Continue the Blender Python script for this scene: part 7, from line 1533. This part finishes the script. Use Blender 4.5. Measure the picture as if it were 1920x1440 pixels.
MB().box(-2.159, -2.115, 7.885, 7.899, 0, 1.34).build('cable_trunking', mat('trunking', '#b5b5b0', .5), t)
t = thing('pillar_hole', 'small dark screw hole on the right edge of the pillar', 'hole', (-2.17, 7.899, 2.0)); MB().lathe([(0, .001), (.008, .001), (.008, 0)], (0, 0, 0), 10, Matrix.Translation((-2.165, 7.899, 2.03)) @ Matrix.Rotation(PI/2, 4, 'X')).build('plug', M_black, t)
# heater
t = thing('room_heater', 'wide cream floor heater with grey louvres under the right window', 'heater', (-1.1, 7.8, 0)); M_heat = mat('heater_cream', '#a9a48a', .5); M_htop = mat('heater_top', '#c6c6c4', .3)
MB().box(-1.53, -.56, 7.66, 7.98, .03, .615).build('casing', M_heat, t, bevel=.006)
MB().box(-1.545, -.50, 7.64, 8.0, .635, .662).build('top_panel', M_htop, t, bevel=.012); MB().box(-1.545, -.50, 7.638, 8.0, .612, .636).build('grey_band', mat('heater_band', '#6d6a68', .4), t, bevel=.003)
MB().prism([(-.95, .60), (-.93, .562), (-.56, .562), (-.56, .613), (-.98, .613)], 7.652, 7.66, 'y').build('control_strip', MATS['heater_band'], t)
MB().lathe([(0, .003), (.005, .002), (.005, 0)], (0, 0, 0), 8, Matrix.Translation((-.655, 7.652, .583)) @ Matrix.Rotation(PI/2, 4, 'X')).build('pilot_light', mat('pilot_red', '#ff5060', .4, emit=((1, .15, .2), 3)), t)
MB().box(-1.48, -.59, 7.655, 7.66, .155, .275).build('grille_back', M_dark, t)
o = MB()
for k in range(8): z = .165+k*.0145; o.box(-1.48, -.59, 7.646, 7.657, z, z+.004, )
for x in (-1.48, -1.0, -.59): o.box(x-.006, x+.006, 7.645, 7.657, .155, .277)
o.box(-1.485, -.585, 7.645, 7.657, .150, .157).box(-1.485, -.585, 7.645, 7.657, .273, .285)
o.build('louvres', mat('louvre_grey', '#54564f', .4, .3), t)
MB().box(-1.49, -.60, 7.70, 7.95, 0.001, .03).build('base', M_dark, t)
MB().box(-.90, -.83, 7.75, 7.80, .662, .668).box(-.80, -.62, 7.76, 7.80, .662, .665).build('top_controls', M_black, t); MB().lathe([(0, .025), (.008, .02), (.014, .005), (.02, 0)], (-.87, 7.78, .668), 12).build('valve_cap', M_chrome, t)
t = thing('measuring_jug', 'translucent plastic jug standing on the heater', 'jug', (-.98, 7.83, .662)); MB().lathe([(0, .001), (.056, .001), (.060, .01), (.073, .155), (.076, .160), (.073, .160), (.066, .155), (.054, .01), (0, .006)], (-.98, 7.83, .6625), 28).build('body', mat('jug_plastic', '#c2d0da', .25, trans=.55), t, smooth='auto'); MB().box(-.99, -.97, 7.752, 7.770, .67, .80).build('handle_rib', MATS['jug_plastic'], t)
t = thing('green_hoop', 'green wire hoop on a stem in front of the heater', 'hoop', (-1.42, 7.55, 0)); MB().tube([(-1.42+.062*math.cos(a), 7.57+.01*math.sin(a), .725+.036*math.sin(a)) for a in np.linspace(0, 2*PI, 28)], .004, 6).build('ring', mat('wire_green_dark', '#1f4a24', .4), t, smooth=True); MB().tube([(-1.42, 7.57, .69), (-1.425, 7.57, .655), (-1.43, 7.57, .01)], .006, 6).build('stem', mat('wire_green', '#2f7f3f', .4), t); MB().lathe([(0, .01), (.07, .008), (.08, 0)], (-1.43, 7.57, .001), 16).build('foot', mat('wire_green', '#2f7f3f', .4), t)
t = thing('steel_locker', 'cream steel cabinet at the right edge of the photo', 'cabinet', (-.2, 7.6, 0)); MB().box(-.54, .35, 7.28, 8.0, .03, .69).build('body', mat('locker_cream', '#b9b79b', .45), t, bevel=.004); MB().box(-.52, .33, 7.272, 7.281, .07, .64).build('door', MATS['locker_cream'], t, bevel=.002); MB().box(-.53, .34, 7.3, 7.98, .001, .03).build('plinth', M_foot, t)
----
# [To be done]
Quote the material exactly, leaving nothing out.

# [Result for this task]
Continue the Blender Python script for this scene: part 7, from line 1533. This part finishes the script. Use Blender 4.5. Measure the picture as if it were 1920x1440 pixels.
MB().box(-2.159, -2.115, 7.885, 7.899, 0, 1.34).build('cable_trunking', mat('trunking', '#b5b5b0', .5), t)
t = thing('pillar_hole', 'small dark screw hole on the right edge of the pillar', 'hole', (-2.17, 7.899, 2.0)); MB().lathe([(0, .001), (.008, .001), (.008, 0)], (0, 0, 0), 10, Matrix.Translation((-2.165, 7.899, 2.03)) @ Matrix.Rotation(PI/2, 4, 'X')).build('plug', M_black, t)
# heater
t = thing('room_heater', 'wide cream floor heater with grey louvres under the right window', 'heater', (-1.1, 7.8, 0)); M_heat = mat('heater_cream', '#a9a48a', .5); M_htop = mat('heater_top', '#c6c6c4', .3)
MB().box(-1.53, -.56, 7.66, 7.98, .03, .615).build('casing', M_heat, t, bevel=.006)
MB().box(-1.545, -.50, 7.64, 8.0, .635, .662).build('top_panel', M_htop, t, bevel=.012); MB().box(-1.545, -.50, 7.638, 8.0, .612, .636).build('grey_band', mat('heater_band', '#6d6a68', .4), t, bevel=.003)
MB().prism([(-.95, .60), (-.93, .562), (-.56, .562), (-.56, .613), (-.98, .613)], 7.652, 7.66, 'y').build('control_strip', MATS['heater_band'], t)
MB().lathe([(0, .003), (.005, .002), (.005, 0)], (0, 0, 0), 8, Matrix.Translation((-.655, 7.652, .583)) @ Matrix.Rotation(PI/2, 4, 'X')).build('pilot_light', mat('pilot_red', '#ff5060', .4, emit=((1, .15, .2), 3)), t)
MB().box(-1.48, -.59, 7.655, 7.66, .155, .275).build('grille_back', M_dark, t)
o = MB()
for k in range(8): z = .165+k*.0145; o.box(-1.48, -.59, 7.646, 7.657, z, z+.004, )
for x in (-1.48, -1.0, -.59): o.box(x-.006, x+.006, 7.645, 7.657, .155, .277)
o.box(-1.485, -.585, 7.645, 7.657, .150, .157).box(-1.485, -.585, 7.645, 7.657, .273, .285)
o.build('louvres', mat('louvre_grey', '#54564f', .4, .3), t)
MB().box(-1.49, -.60, 7.70, 7.95, 0.001, .03).build('base', M_dark, t)
MB().box(-.90, -.83, 7.75, 7.80, .662, .668).box(-.80, -.62, 7.76, 7.80, .662, .665).build('top_controls', M_black, t); MB().lathe([(0, .025), (.008, .02), (.014, .005), (.02, 0)], (-.87, 7.78, .668), 12).build('valve_cap', M_chrome, t)
t = thing('measuring_jug', 'translucent plastic jug standing on the heater', 'jug', (-.98, 7.83, .662)); MB().lathe([(0, .001), (.056, .001), (.060, .01), (.073, .155), (.076, .160), (.073, .160), (.066, .155), (.054, .01), (0, .006)], (-.98, 7.83, .6625), 28).build('body', mat('jug_plastic', '#c2d0da', .25, trans=.55), t, smooth='auto'); MB().box(-.99, -.97, 7.752, 7.770, .67, .80).build('handle_rib', MATS['jug_plastic'], t)
t = thing('green_hoop', 'green wire hoop on a stem in front of the heater', 'hoop', (-1.42, 7.55, 0)); MB().tube([(-1.42+.062*math.cos(a), 7.57+.01*math.sin(a), .725+.036*math.sin(a)) for a in np.linspace(0, 2*PI, 28)], .004, 6).build('ring', mat('wire_green_dark', '#1f4a24', .4), t, smooth=True); MB().tube([(-1.42, 7.57, .69), (-1.425, 7.57, .655), (-1.43, 7.57, .01)], .006, 6).build('stem', mat('wire_green', '#2f7f3f', .4), t); MB().lathe([(0, .01), (.07, .008), (.08, 0)], (-1.43, 7.57, .001), 16).build('foot', mat('wire_green', '#2f7f3f', .4), t)
t = thing('steel_locker', 'cream steel cabinet at the right edge of the photo', 'cabinet', (-.2, 7.6, 0)); MB().box(-.54, .35, 7.28, 8.0, .03, .69).build('body', mat('locker_cream', '#b9b79b', .45), t, bevel=.004); MB().box(-.52, .33, 7.272, 7.281, .07, .64).build('door', MATS['locker_cream'], t, bevel=.002); MB().box(-.53, .34, 7.3, 7.98, .001, .03).build('plinth', M_foot, t)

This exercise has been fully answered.